Whitehead. “We should talk to them to see how we can secure a team.”

The mayor and other politicians applauded Mr. Balsillie for his efforts

to buy the Coyotes, which, they said, not only raised the profile of

Hamilton throughout North America, but also proved the city can support

an NHL franchise.

“He has done a spectacular job highlighting Hamilton,” said Mayor

Eisenberger. “We have a much better hope of securing an NHL franchise.

?Added Mr. Whitehead, “The NHL has acknowledged by there is a need and

a vacuum in Hamilton that needs to be filled. All Mr. Balsillie wanted

was to be given a fair chance.”

Mountain councillor Tom Jackson said Judge Baum “took the easy way out” by deciding against both the NHL and Mr. Balsillie.

“It’s a real shame. The powers that be took hold.”

Ancaster councillor Lloyd Ferguson said a great “sigh” could be heard throughout Hamilton after the judge’s decision Sept. 30.

“It’s (the NHL’s) club. It’s their rules.”

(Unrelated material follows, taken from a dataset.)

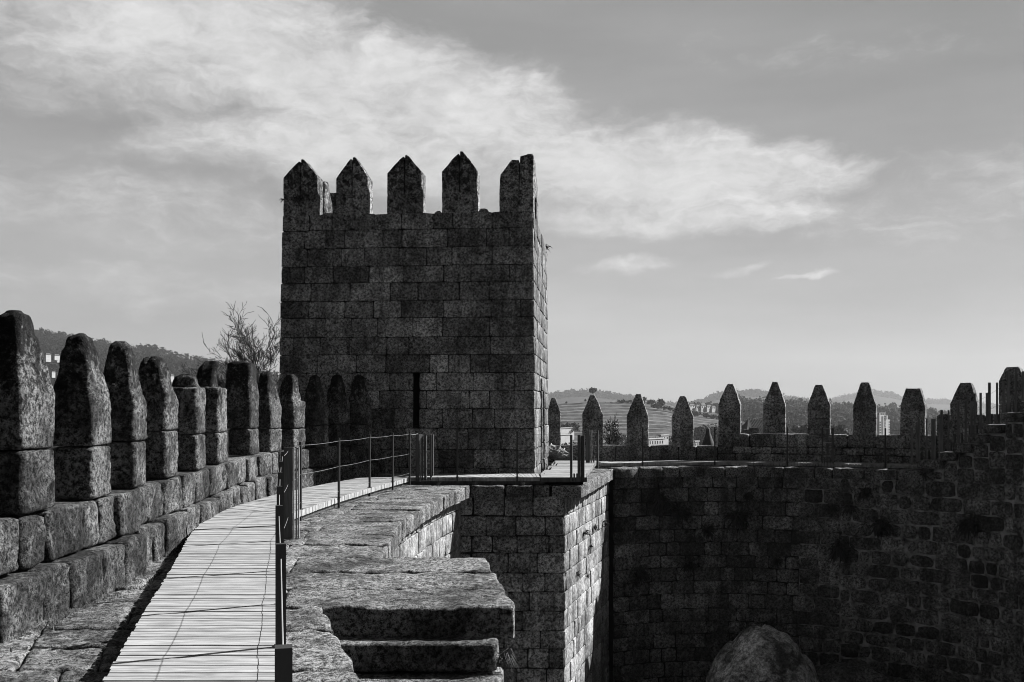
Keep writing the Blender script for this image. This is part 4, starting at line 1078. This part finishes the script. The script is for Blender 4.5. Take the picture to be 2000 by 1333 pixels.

Judge Baum seemed to side with the NHL in his 28-page decision. His

decision leaves the fate of the Coyotes in the NHL’s hands, even though

it didn’t win outright.

“In hockey parlance, the court is passing the puck to the NHL, who can

decide to take another shot at the sale net or it can pass off the

puck,” Judge Baum wrote in his decision.

The judge wrote Mr. Balsillie’s bid was rejected because the

entrepreneur could not get the approval of the NHL to move the Coyotes

to Hamilton.

“In the final analysis, the court cannot find or conclude that the

interests of the NHL can be adequately protected if the Coyotes are

moved to Hamilton without first having a final decision regarding the

claimed rights of the NHL,” wrote Judge Baum.